Backstory and Context
Text-to-speech Audio
In 1955 the Montgomery Bus Boycott started when activist Rosa Parks refused to give her bus seat to a white man. In response to her arrest in December of 1955, other activists started a boycott of the city's bus system in an attempt to integrate it. The boycott lasted for 381 days, ending in a victory for the activists in December of 1956. The organizer of the boycott was the Montgomery Improvement Association (MIA) with Martin Luther King Jr. as its president and Ralph David Abernathy as its program director. The boycott gained extensive attention for its successful practice of non-violent protest, and it inspired African Americans to fight harder for their civil rights in the Civil Rights Movement of the 1960s.

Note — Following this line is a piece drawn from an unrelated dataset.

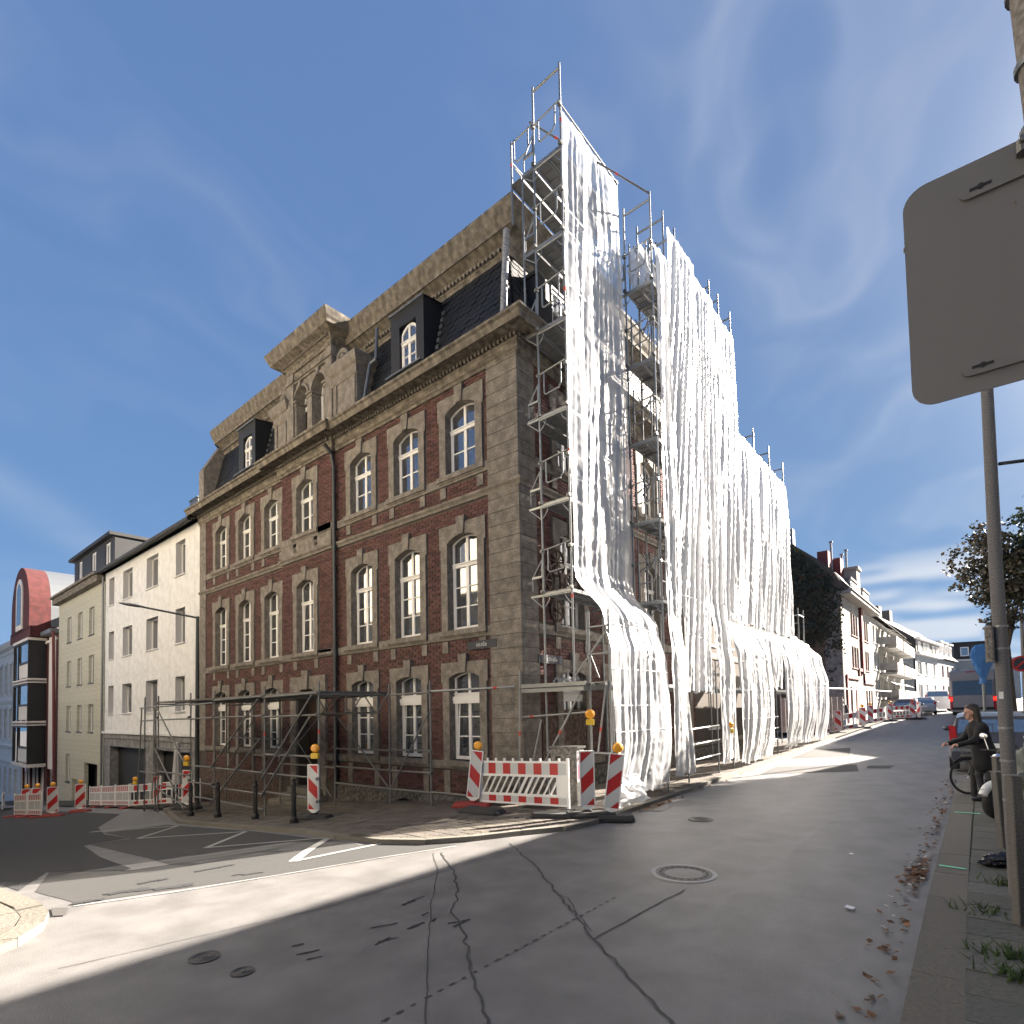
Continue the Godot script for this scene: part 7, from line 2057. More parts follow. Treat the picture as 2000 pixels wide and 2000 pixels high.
func vehicles() -> void:
	rng.seed = 61
	car("parked_car", "dark estate car with a pale roof parked before the blue bagged sign", gp(8.1, -10.2), 0.02, "car_dark", "car_silver", 4.3, 1.75, 1.47, 0.9)
	var c := car("parked_car", "black car parked behind the beacon with a red lamp up the long street", gp(3.3, -43.5), 0.05, "car_dark", "car_dark", 4.2, 1.75, 1.45, 0.5)
	var d := car("parked_car", "silver car parked in front of the white van up the long street", gp(3.9, -49.5), 0.08, "car_silver", "car_silver", 4.3, 1.75, 1.45, 0.5)
	c.rotation.y = 0.05; d.rotation.y = 0.08
	car("parked_van", "white van parked at the far end of the parked cars", gp(4.5, -56.0), 0.08, "car_white", "car_white", 4.8, 1.9, 1.95, 1.0)
	# bus
	var B := thing("city_bus", "grey city bus driving away up the long street, seen from behind", "bus", gp(7.45, -46.0), -0.02)
	var b := MB.new()
	b.bev(Vector3(0, 1.75, 0), Vector3(2.5, 2.9, 12), 0.14)
	part(B, "body", b, "bus_grey")
	b = MB.new(); b.bb(Vector3(-1.05, 1.45, 5.99), Vector3(1.05, 2.45, 6.02)); part(B, "rear_window", b, "dark_glass")
	b = MB.new(); b.bb(Vector3(-1.18, 2.5, 5.98), Vector3(1.18, 3.05, 6.03)); part(B, "destination_panel", b, "bus_grey")
	b = MB.new(); b.bb(Vector3(-0.3, 3.02, 6.0), Vector3(0.3, 3.09, 6.04)); part(B, "brake_light", b, "red_lens")
	for s in [-1, 1]:
		b = MB.new(); b.bb(Vector3(s * 1.24, 0.45, 5.95), Vector3(s * 1.08, 1.4, 6.04)); var o := part(B, "tail_light", b, "red_lens")
		b = MB.new(); b.bb(Vector3(s * 1.23, 1.08, 6.04), Vector3(s * 1.09, 1.32, 6.05)); part(o, "brake_lamp_light", b, "red_light")
		b = MB.new(); b.bb(Vector3(s * 1.251, 1.5, -5.5), Vector3(s * 1.256, 2.5, 5.6)); part(B, "side_window", b, "dark_glass")
		for z in [3.4, -3.6]:
			b = MB.new(); b.tube(Vector3(s * 0.9, 0.48, z), Vector3(s * 1.26, 0.48, z), 0.48, 0.48, 18); part(B, "wheel", b, "rubber")
	b = MB.new(); b.bb(Vector3(-1.15, 0.45, 5.98), Vector3(1.15, 0.62, 6.06)); part(B, "bumper", b, "black")

# ---------------------------------------------------------------- people: joined capsules meshed as one smooth surface
func blob(bones: Array, cell: float, soft: float) -> MB:       # bones: [a, b, radius a, radius b]
	var lo := Vector3.ONE * 1e9; var hi := -lo
	for e in bones:
		for k in 2:
			lo = lo.min(e[k] - Vector3.ONE * (e[2 + k] + cell * 2)); hi = hi.max(e[k] + Vector3.ONE * (e[2 + k] + cell * 2))
	var n := Vector3i(((hi - lo) / cell).ceil()) + Vector3i.ONE
	var F := PackedFloat32Array(); F.resize(n.x * n.y * n.z); F.fill(1.0)
	for e in bones:
		var a: Vector3 = e[0]; var d: Vector3 = e[1] - a
		var l2 := maxf(d.length_squared(), 1e-9)
		var rm: float = maxf(e[2], e[3]) + soft + cell * 2
		var p0 := Vector3i(((a.min(e[1]) - Vector3.ONE * rm - lo) / cell).floor()).clamp(Vector3i.ZERO, n - Vector3i.ONE)
		var p1 := Vector3i(((a.max(e[1]) + Vector3.ONE * rm - lo) / cell).ceil()).clamp(Vector3i.ZERO, n - Vector3i.ONE)
		for z in range(p0.z, p1.z + 1):
			for y in range(p0.y, p1.y + 1):
				for x in range(p0.x, p1.x + 1):
					var p := lo + Vector3(x, y, z) * cell
					var t := clampf((p - a).dot(d) / l2, 0.0, 1.0)
					var q := p.distance_to(a + d * t) - lerpf(e[2], e[3], t)
					var i := (z * n.y + y) * n.x + x
					var f := F[i]
					var h := maxf(soft - absf(f - q), 0.0) / soft
					F[i] = minf(f, q) - h * h * soft * 0.25
	var b := MB.new()
	var V := {}
	var at := func(x: int, y: int, z: int) -> float: return F[(z * n.y + y) * n.x + x]
	var grad := func(x: int, y: int, z: int) -> Vector3:
		return Vector3(at.call(mini(x + 1, n.x - 1), y, z) - at.call(maxi(x - 1, 0), y, z), at.call(x, mini(y + 1, n.y - 1), z) - at.call(x, maxi(y - 1, 0), z), at.call(x, y, mini(z + 1, n.z - 1)) - at.call(x, y, maxi(z - 1, 0))).normalized()
	for z in n.z - 1:
		for y in n.y - 1:
			for x in n.x - 1:
				var s := Vector3.ZERO; var c := 0
				var f := PackedFloat32Array()
				for k in 8: f.append(F[((z + (k >> 2)) * n.y + y + ((k >> 1) & 1)) * n.x + x + (k & 1)])
				var neg := 0
				for k in 8: if f[k] < 0.0: neg += 1
				if neg == 0 or neg == 8: continue
				for e in [[0, 1], [2, 3], [4, 5], [6, 7], [0, 2], [1, 3], [4, 6], [5, 7], [0, 4], [1, 5], [2, 6], [3, 7]]:
					var u := f[e[0]]; var w := f[e[1]]
					if (u < 0.0) != (w < 0.0):
						var t := u / (u - w)
						s += Vector3(e[0] & 1, (e[0] >> 1) & 1, e[0] >> 2).lerp(Vector3(e[1] & 1, (e[1] >> 1) & 1, e[1] >> 2), t); c += 1
				V[Vector3i(x, y, z)] = [lo + (Vector3(x, y, z) + s / c) * cell, grad.call(x, y, z)]
	for key: Vector3i in V:
		for ax in 3:
			var d := Vector3i.ZERO; d[ax] = 1
			var u := Vector3i.ZERO; u[(ax + 1) % 3] = 1
			var w := Vector3i.ZERO; w[(ax + 2) % 3] = 1
			var f0: float = at.call(key.x, key.y, key.z); var e := key + d
			var f1: float = at.call(e.x, e.y, e.z)
			if (f0 < 0.0) == (f1 < 0.0): continue
			if not (V.has(key - u) and V.has(key - w) and V.has(key - u - w)): continue
			var A: Array = V[key]; var B: Array = V[key - u]; var C: Array = V[key - u - w]; var D: Array = V[key - w]
			if f0 < 0.0:
				b.st(A[0], B[0], C[0], A[1], B[1], C[1]); b.st(A[0], C[0], D[0], A[1], C[1], D[1])
			else:
				b.st(A[0], C[0], B[0], A[1], C[1], B[1]); b.st(A[0], D[0], C[0], A[1], D[1], C[1])
	return b

func hand(bones: Array, wrist: Vector3, dir: Vector3, side: Vector3) -> void:     # palm, four curled fingers and a thumb
	dir = dir.normalized(); side = side.normalized()
	var down := dir.cross(side).normalized()
	bones.append([wrist, wrist + dir * 0.07, 0.026, 0.032])
	for i in 4:
		var k := wrist + dir * 0.085 + side * (i - 1.5) * 0.019
		var m := k + dir * (0.03 if i in [1, 2] else 0.024) + down * 0.008
		bones.append([k, m, 0.0095, 0.009]); bones.append([m, m + dir * 0.012 + down * 0.026, 0.009, 0.008])
	bones.append([wrist + dir * 0.02 - side * 0.02, wrist + dir * 0.06 - side * 0.055 + down * 0.015, 0.012, 0.009])

func head(O: Node3D, c: Vector3, face: Vector3, hair: String, long: bool) -> void:
	face = face.normalized()
	var r := face.cross(Vector3.UP).normalized()
	var bones := [[c + Vector3(0, 0.03, 0), c + Vector3(0, 0.04, 0) - face * 0.02, 0.092, 0.092], [c + face * 0.03 - Vector3(0, 0.05, 0), c + face * 0.045 - Vector3(0, 0.085, 0), 0.06, 0.042], [c - Vector3(0, 0.06, 0) - face * 0.02, c - Vector3(0, 0.2, 0) - face * 0.03, 0.052, 0.056], [c + face * 0.098 + Vector3(0, 0.0, 0), c + face * 0.112 - Vector3(0, 0.028, 0), 0.011, 0.016]]
	for s in [-1, 1]: bones.append([c + r * s * 0.088 + Vector3(0, 0.015, 0), c + r * s * 0.09 - Vector3(0, 0.03, 0), 0.014, 0.01])
	part(O, "head", blob(bones, 0.009, 0.02), "skin")
	var b := MB.new()
	for s in [-1, 1]: b.ball(c + face * 0.083 + r * s * 0.034 + Vector3(0, 0.012, 0), Vector3(0.013, 0.008, 0.013), 8, 6)
	part(O, "eyes", b, "black")
	b = MB.new(); b.ball(c + face * 0.088 - Vector3(0, 0.062, 0), Vector3(0.024, 0.007, 0.024), 8, 6); part(O, "mouth", b, "maroon")
	var hb := [[c + Vector3(0, 0.06, 0) - face * 0.015, c + Vector3(0, 0.05, 0) - face * 0.04, 0.098, 0.1]]
	if long:
		for s in [-1, 0, 1]: hb.append([c + r * s * 0.07 - face * 0.05 + Vector3(0, 0.03, 0), c + r * s * 0.1 - face * 0.09 - Vector3(0, 0.34, 0), 0.062, 0.05])
	part(O, "hair", blob(hb, 0.012, 0.03), hair)

func people() -> void:
	# woman in black by the bicycle, facing the road, both hands at the handlebar
	var O := thing("person", "woman with long dark hair in a black coat leaning over the bicycle by the bollard", "person", gp(7.98, -3.35, KERB))
	var f := Vector3(-0.92, 0, 0.38).normalized()
	var r := f.cross(Vector3.UP).normalized()
	var hip := Vector3(0, 0.92, 0); var chest := hip + Vector3(0, 0.40, 0) + f * 0.08; var neck := chest + Vector3(0, 0.14, 0) + f * 0.04
	var legs := []
	for s in [-1, 1]:
		var h: Vector3 = hip + r * s * 0.09
		var k: Vector3 = h + Vector3(0, -0.43, 0) + f * (0.06 if s > 0 else -0.03)
		var a: Vector3 = Vector3(k.x, 0.09, k.z) - f * 0.05
		legs.append([h, k, 0.088, 0.06]); legs.append([k, a, 0.058, 0.042]); legs.append([a - Vector3(0, 0.04, 0), a - Vector3(0, 0.05, 0) + f * 0.15, 0.045, 0.036])
	part(O, "trousers", blob(legs, 0.018, 0.03), "jacket_dark")
	var coat := [[hip - Vector3(0, 0.22, 0), hip, 0.185, 0.165], [hip, chest, 0.165, 0.155], [chest - r * 0.13, chest + r * 0.13, 0.115, 0.115], [chest, neck, 0.1, 0.07]]
	var body := []
	for s in [-1, 1]:
		var sh: Vector3 = chest + r * s * 0.19 + Vector3(0, 0.06, 0)
		var el: Vector3 = sh - Vector3(0, 0.26, 0) + f * 0.14 + r * s * 0.03
		var wr: Vector3 = el - Vector3(0, 0.07, 0) + f * 0.23 - r * s * 0.02
		coat.append([sh, el, 0.07, 0.055]); coat.append([el, wr, 0.053, 0.042])
		hand(body, wr, f - Vector3(0, 0.25, 0), r)
	part(O, "coat", blob(coat, 0.018, 0.05), "coat_black")
	body.append([neck - Vector3(0, 0.05, 0), neck + Vector3(0, 0.02, 0), 0.05, 0.05])
	part(O, "hands", blob(body, 0.006, 0.008), "skin")
	head(O, neck + Vector3(0, 0.17, 0) + f * 0.05, (f - Vector3(0, 0.25, 0)), "hair_dark", true)
	# man waiting far up the street
	O = thing("person", "man in a dark open jacket and jeans standing behind the second beacon up the street", "person", gp(1.25, -29.6, 0.06))
	f = Vector3(0.3, 0, 1).normalized(); r = f.cross(Vector3.UP).normalized()
	hip = Vector3(0, 0.95, 0); chest = hip + Vector3(0, 0.42, 0); neck = chest + Vector3(0, 0.15, 0)
	legs = []
	for s in [-1, 1]:
		var h: Vector3 = hip + r * s * 0.095
		var a: Vector3 = h * Vector3(1, 0, 1) + Vector3(0, 0.09, 0) + r * s * 0.05
		var k: Vector3 = h.lerp(a, 0.5) + f * 0.02
		legs.append([h, k, 0.09, 0.065]); legs.append([k, a, 0.062, 0.048]); legs.append([a - Vector3(0, 0.04, 0), a - Vector3(0, 0.05, 0) + f * 0.17, 0.047, 0.038])
	part(O, "trousers", blob(legs, 0.02, 0.03), "denim")
	part(O, "shirt", blob([[hip, chest, 0.15, 0.16], [chest, neck, 0.1, 0.07]], 0.02, 0.05), "shirt_grey")
	coat = [[hip - r * 0.13 - Vector3(0, 0.08, 0), chest - r * 0.14, 0.075, 0.09], [hip + r * 0.13 - Vector3(0, 0.08, 0), chest + r * 0.14, 0.075, 0.09], [hip - f * 0.07, chest - f * 0.06, 0.14, 0.15]]
	body = []
	for s in [-1, 1]:
		var sh: Vector3 = chest + r * s * 0.2 + Vector3(0, 0.07, 0)
		var el: Vector3 = sh - Vector3(0, 0.29, 0) + r * s * 0.09
		var wr: Vector3 = el - Vector3(0, 0.23, 0) + f * 0.1 - r * s * 0.07
		coat.append([sh, el, 0.072, 0.058]); coat.append([el, wr, 0.055, 0.042])
		hand(body, wr, Vector3(0, -1, 0) + f * 0.2, f)
	part(O, "jacket", blob(coat, 0.02, 0.05), "jacket_dark")
	part(O, "hands", blob(body, 0.007, 0.008), "skin")
	head(O, neck + Vector3(0, 0.18, 0), f, "hair_dark", false)
	# somebody sitting in the second dark opening
	O = thing("person", "dark clothed figure standing inside the second opening between the plastic sheets", "person", gp(1.2, -12.0, 0.08))
	f = Vector3(0.8, 0, 0.6).normalized(); r = f.cross(Vector3.UP).normalized()
	part(O, "clothes", blob([[Vector3(0, 0.9, 0), Vector3(0, 1.35, 0), 0.16, 0.17], [Vector3(0, 1.35, 0), Vector3(0, 1.5, 0), 0.1, 0.06], [r * 0.09 + Vector3(0, 0.9, 0), r * 0.12 + Vector3(0, 0.08, 0), 0.09, 0.05], [-r * 0.09 + Vector3(0, 0.9, 0), -r * 0.12 + Vector3(0, 0.08, 0), 0.09, 0.05], [r * 0.2 + Vector3(0, 1.4, 0), r * 0.26 + Vector3(0, 0.9, 0) + f * 0.1, 0.065, 0.045], [-r * 0.2 + Vector3(0, 1.4, 0), -r * 0.26 + Vector3(0, 0.9, 0) + f * 0.1, 0.065, 0.045]], 0.025, 0.05), "jacket_dark")
	body = []
	for s in [-1, 1]: hand(body, r * s * 0.26 + Vector3(0, 0.9, 0) + f * 0.1, Vector3(0, -1, 0) + f * 0.3, f)
	part(O, "hands", blob(body, 0.007, 0.008), "skin")
	head(O, Vector3(0, 1.68, 0), f, "hair_dark", false)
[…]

After the success in Montgomery, the MIA
saw a need to create an organization that would oversee civil rights activities in the South; between January 10-11, 1957 the MIA, Martin Luther King Jr., and other
civil rights activists created the Southern Leadership Conference on
Transportation and Nonviolent Integration. This important decision was
made in Atlanta by 60 people from 10 different states. The new group believed
that civil rights were an important part of government, that segregation had to
end, and that African Americans must nonviolently fight against
segregation. In February of 1957 the group's name was changed to the
Southern Leadership Conference, created an Executive Board of Directors, and
chose officers such as Martin Luther King Jr. for president, Ralph David
Abernathy for Financial Secretary Treasurer, Rev. C. K. Steele for Vice
President, Rev. T.J. Jeminson for Secretary, and Attorney I.M. Augustine for
General Counsel.
During its first convention in August
of 1957, the organization's name changed again to the Southern Christian
Leadership Conference. At this convention, the elected leaders set a
platform for the group's mission. They decided that non-violent mass action
was key to achieving its civil rights mission, that they should work with local
grassroots organizations throughout the South, and that the group should not
discriminate against any person, that instead it should include people of all
ethnicities and religions. From this point on, the SCLC was present in
nonviolent protests such as sit-ins and marches in the late 1950s and
1960s.
Today the SCLC has expanded its scope to protect the human rights of all people across the nation, not just the South. More specifically its three campaigns are The International Poor People’s Campaign, Justice for Girls, and Kingian Non-Violence Training. The International Poor People’s campaign is an attempt to eliminate the existence of poverty around the world and was actually created by Martin Luther King Jr. in the organization’s earlier days. Justice For Girls brings attention to the human trafficking that exists within the United States, sharing the stories of young girls who have been victims of this crime with the hope to eliminate it. The Kingian Non-Violence Training is an effort to persuade people to adopt a non-violent ideology to solve injustices across the country. This training follows the non-violence philosophy of Martin Luther King Jr.